Ainda no parque o visitante deve reparar que no centro do quadrado há uma pedra retangular bastante sólida. Lá estão escritos os nomes dos enterrados. Na primeira vez em que lá estive, na companhia de minha hoje companheira de vida, observamos um velhinho que passeava. Ele se aproximou de nós e perguntou o que fazíamos, já que, disse ele, quase ninguém mais por ali vinha. “Brasil”, “visita”, eram palavras suficientes para explicar nossa presença. Então ele nos mostrou a pedra central. Nela mostrou um nome solitário, sem sobrenome. Disse que quando puseram a pedra ali, ainda sob o regime comunista, não se sabia o sobrenome do enterrado. Mas depois se soube, e ele, quando vinha com seus alunos (era professor de História), falava o nome inteiro.

Em tom amargurado, disse que agora ninguém mais vinha ali, por isso nossa presença chamara a sua atenção. Perguntamos se ele tinha saudade do regime comunista da Alemanha Oriental. “Não”, disse ele, “era um regime policial que controlava a vida de todo mundo. Eu tenho saudade, isso sim, é dos sonhos que eu tinha”, encerrou a conversa, como quem põe uma lápide sobre um momento da história.

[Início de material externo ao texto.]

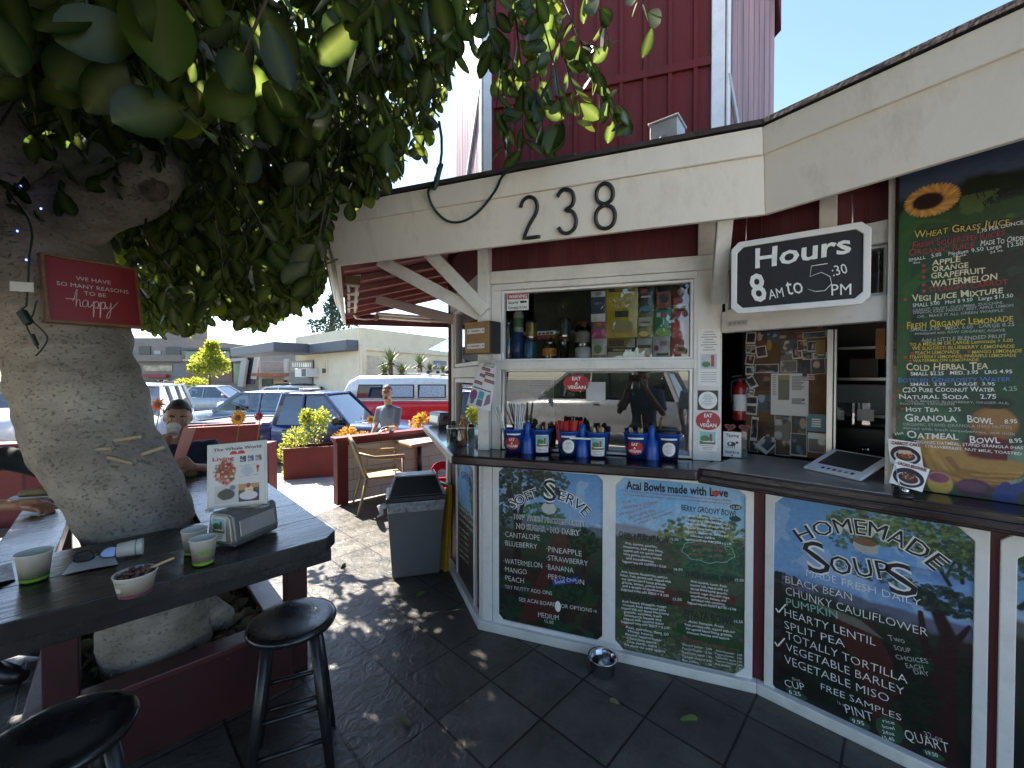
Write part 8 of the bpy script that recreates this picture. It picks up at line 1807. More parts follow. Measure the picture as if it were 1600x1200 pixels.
shrub("street_tree", "small bright yellow-green tree in front of the brick building", "tree", at_d(328, 602, 30), [((0, 0, 1.2), (1.3, 1, .6)), ((-.3, 0, 1.7), (.9, .8, .6)), ((.1, 0, 2.3), (.7, .6, .5)), ((.2, 0, 2.9), (.35, .3, .4)), ((-.9, 0, 1.3), (.5, .5, .4)), ((.8, 0, 1.6), (.5, .5, .4))], 2600, .22, SHL, trunk=([(0, 0, -.3), (0, 0, .9), (.05, 0, 2.2)], [.09, .07, .03]))
shrub("street_tree", "dark conifer rising behind the roof of the cream building", "tree", at_d(518, 560, 27), [((-.6, 0, 2.3), (.9, .6, .25)), ((.3, 0, 2.8), (.7, .6, .25)), ((0, 0, 3.3), (.4, .4, .3)), ((.9, 0, 2.3), (.8, .6, .25)), ((.1, 0, 3.8), (.15, .15, .3)), ((-.1, 0, 1.8), (1.4, .8, .3))], 1300, .26, mat("conifer_needles", (.025, .06, .03), .7, var=.3), trunk=([(0, 0, -2.2), (0, 0, 1.5), (0.05, 0, 4.0)], [.2, .16, .03]), wr=.3)
shrub("hedge", "low yellow-green hedge in front of the brick building", "hedge", at_d(308, 603, 34), [((0, 0, .3), (.9, .4, .35)), ((-1.0, 0, .25), (.8, .4, .3))], 500, .2, SHL)
YUC = mat("yucca_leaf", (.13, .17, .06), .5, var=.3)
def yucca(x, y, d, r, label, zt=None):
 p = at_d(x, y, d); t = thing("yucca", label, "yucca", Matrix.Translation((p.x, p.y, G)), "yuccas along the cream wall"); hz_ = p.z - G
 MB().tube([(0, 0, 0), (.04, 0, hz_ * .5), (0, 0, hz_)], [.13, .10, .08], 9).build("trunk", mat("yucca_trunk", (.26, .19, .12), .9, var=.3, scale=12, bump=.6), t); m = MB()
 for i in range(64):
  a = i * 2.4; el = 1.25 - i / 64 * 1.9; d_ = Vector((math.cos(a) * math.cos(el), math.sin(a) * math.cos(el), math.sin(el))); s_ = d_.cross(Vector((0, 0, 1))).normalized() * r * .055; b0 = Vector((0, 0, hz_)); tp_ = b0 + d_ * r * (.85 + .3 * RND.random()); md = b0 + d_ * r * .45 + Vector((0, 0, .03))
  m.add([b0 - s_ * .6, b0 + s_ * .6, md + s_, tp_, md - s_], [(0, 1, 2, 4), (4, 2, 3)])
 m.build("rosette", YUC, t)
yucca(610, 566, 14.9, .62, "tallest spiky yucca above the front of the camper van"); yucca(601, 583, 14.5, .46, "small yucca low at the left of the tallest yucca"); yucca(628, 584, 14.6, .5, "low wide yucca right of the tallest yucca"); yucca(656, 570, 15.0, .5, "yucca with pale trunk above the middle of the van"); yucca(672, 578, 15.0, .34, "small dark yucca just left of the grey wall sign"); yucca(692, 580, 15.0, .34, "small yucca below the grey wall sign")
t = thing("parasol", "turquoise parasol behind the stand's left corner post", "parasol", T(at_d(716, 545, 11).x, 11, G)); m = MB(); a = at_d(672, 548, 11) - t.matrix_basis.translation; zt_ = at_d(716, 533, 11).z - G; hz_ = a.z; x_ = a.x
m.add([(x_, -.2, hz_ + .02), (0, -1.0, hz_ - .12), (1.1, 0, hz_), (0, 1.0, hz_), (0, 0, zt_ + .2)], [(0, 1, 4), (1, 2, 4), (2, 3, 4), (3, 0, 4)]); o = m.build("canopy", mat("turquoise_canvas", (.02, .42, .38), .7, var=.08), t); o.modifiers.new("thick", 'SOLIDIFY').thickness = .01
MB().tube([(0, 0, 0), (0, 0, zt_ + .22)], .03, 10).build("pole", WHITE2, t)
MB().bx(-5.2, -3.7, 8.72, 8.9, GZ, GZ + .13).build("lit_drive_edge", CONCRETE, None, bevel=.02); tag(bpy.data.objects["lit_drive_edge"], "pale concrete wheel stop on the ground between the two red planters", "wheel stop")  # added bar that stands for the sunlit edge of the driveway
# ================================================================ PEOPLE
def skinm(n, c): return mat("skin_" + n, c, .5, var=.08, scale=20, bump=.08)
def fused(name, mb, m, parent, vox=.006, sm=4):
 """melt overlapping shapes into one continuous surface"""
 me = bpy.data.meshes.new("tmp"); me.from_pydata(mb.v, [], mb.f); o = bpy.data.objects.new("tmp", me); COL.objects.link(o)
 r = o.modifiers.new("r", 'REMESH'); r.mode = 'VOXEL'; r.voxel_size = vox; r.use_smooth_shade = True; s_ = o.modifiers.new("s", 'SMOOTH'); s_.iterations = sm; s_.factor = .5
 out = bpy.data.meshes.new_from_object(o.evaluated_get(bpy.context.evaluated_depsgraph_get())); out.name = name; bpy.data.objects.remove(o); bpy.data.meshes.remove(me)
 out.materials.clear(); out.materials.append(m); out.polygons.foreach_set("use_smooth", [True] * len(out.polygons)); q = bpy.data.objects.new(name, out); COL.objects.link(q); q.parent = parent; return q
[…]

Naquele pequeno recanto do parque, como a rememorar esses sonhos que hoje faltam, as flores não são poucas. Além das perenes do túmulo de Liebknetch, há outras disseminadas por outras lápides, entre as árvores. Mas do lado oposto ao túmulo vazio do líder espartaquista há uma lápide onde se lê: “Ein unberkannter mann”, “Um homem desconhecido”. É uma das vítimas de 1848. Ali as flores são poucas, ou desconhecidas. De modo que convido o visitante que, movido por esta crônica de viagem, lá for a depositar nesse túmulo sem visitas uma coroa de flores, em homenagem a esse anônimo herói que com o custo da própria vida e de sua identidade reafirmou idéias e ideais por que até hoje lutamos.